• Source excerpt:
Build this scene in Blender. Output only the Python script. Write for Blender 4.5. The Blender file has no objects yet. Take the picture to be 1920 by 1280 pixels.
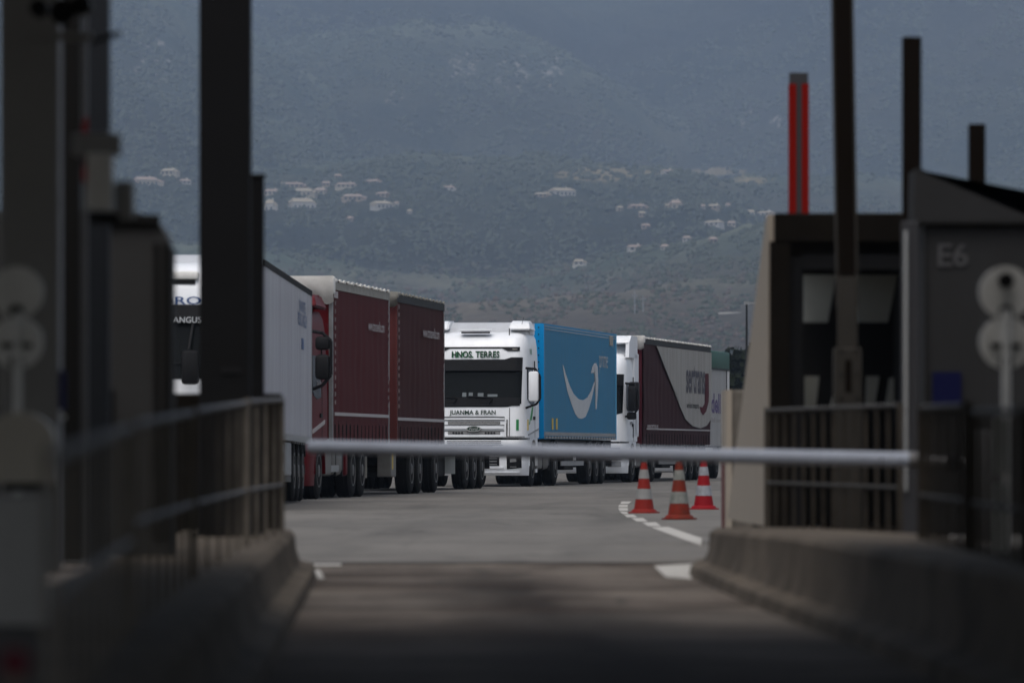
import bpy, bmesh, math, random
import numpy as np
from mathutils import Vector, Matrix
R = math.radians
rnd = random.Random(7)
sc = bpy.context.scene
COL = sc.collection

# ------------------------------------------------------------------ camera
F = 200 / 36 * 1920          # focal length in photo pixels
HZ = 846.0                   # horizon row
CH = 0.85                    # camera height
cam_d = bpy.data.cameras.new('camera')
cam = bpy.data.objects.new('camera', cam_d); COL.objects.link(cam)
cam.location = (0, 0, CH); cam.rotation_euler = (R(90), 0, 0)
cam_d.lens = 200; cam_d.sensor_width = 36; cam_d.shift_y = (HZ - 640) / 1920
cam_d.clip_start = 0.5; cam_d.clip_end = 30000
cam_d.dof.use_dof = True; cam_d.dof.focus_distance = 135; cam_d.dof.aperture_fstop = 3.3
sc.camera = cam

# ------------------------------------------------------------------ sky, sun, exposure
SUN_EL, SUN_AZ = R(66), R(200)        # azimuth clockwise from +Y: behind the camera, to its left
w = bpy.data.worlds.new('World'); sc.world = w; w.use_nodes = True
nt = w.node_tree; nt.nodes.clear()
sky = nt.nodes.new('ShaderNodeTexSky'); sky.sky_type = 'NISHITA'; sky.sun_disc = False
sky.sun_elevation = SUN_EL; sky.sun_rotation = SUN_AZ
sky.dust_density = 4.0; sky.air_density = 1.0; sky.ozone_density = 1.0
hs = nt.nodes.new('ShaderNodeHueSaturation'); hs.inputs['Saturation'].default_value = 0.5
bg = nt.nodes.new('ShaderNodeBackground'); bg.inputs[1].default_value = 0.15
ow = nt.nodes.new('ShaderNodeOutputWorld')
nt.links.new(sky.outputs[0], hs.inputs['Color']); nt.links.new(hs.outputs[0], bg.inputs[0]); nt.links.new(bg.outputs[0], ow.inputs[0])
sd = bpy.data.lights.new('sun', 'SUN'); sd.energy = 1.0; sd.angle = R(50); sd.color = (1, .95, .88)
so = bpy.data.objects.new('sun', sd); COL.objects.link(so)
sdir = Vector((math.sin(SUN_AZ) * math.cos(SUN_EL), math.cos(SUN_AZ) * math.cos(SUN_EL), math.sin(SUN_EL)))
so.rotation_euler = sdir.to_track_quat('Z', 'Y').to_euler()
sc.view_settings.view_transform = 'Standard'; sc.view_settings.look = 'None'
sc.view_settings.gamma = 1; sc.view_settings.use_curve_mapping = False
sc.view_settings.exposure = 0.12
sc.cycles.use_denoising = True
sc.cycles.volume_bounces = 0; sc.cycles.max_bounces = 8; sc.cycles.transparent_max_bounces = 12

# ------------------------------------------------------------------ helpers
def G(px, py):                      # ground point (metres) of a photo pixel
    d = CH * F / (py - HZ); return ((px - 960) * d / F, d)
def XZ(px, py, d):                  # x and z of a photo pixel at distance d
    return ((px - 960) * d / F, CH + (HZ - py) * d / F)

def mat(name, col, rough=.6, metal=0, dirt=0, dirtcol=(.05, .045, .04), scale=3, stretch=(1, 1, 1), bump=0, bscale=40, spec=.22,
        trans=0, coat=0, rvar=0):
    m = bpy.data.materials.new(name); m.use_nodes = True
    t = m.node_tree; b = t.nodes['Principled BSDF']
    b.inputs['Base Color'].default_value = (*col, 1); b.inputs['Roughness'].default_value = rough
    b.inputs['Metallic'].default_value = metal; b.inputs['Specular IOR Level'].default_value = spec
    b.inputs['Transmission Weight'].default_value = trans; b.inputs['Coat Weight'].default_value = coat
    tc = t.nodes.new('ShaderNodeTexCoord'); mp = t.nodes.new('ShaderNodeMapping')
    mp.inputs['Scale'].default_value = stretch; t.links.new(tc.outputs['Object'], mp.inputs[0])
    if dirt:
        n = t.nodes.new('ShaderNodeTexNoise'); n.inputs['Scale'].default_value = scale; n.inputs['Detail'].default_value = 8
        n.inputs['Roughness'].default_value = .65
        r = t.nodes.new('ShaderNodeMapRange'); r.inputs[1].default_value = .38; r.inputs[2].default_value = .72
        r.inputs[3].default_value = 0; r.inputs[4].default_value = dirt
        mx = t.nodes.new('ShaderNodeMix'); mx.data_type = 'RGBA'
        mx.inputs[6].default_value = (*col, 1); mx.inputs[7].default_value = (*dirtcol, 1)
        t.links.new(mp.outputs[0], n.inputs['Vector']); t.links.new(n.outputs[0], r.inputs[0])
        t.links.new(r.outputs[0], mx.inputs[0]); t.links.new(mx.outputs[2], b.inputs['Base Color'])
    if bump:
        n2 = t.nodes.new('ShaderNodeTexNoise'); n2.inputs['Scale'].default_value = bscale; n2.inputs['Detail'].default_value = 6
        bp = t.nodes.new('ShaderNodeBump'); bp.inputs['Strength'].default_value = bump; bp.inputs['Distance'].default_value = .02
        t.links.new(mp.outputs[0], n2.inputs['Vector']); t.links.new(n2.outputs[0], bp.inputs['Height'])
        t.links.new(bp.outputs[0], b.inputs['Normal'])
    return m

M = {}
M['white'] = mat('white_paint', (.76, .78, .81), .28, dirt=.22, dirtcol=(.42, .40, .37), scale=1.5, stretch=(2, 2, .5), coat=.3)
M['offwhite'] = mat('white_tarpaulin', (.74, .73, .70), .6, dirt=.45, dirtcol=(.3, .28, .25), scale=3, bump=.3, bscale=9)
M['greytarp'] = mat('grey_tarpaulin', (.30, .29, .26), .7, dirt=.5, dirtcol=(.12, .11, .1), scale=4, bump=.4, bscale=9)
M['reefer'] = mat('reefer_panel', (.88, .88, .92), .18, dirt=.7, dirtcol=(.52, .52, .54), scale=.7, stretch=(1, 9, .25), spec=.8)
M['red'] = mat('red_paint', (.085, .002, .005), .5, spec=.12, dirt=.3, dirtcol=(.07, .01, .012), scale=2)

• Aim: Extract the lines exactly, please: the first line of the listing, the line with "COL = sc.collection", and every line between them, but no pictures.

• Task answer:
Build this scene in Blender. Output only the Python script. Write for Blender 4.5. The Blender file has no objects yet. Take the picture to be 1920 by 1280 pixels.
import bpy, bmesh, math, random
import numpy as np
from mathutils import Vector, Matrix
R = math.radians
rnd = random.Random(7)
sc = bpy.context.scene
COL = sc.collection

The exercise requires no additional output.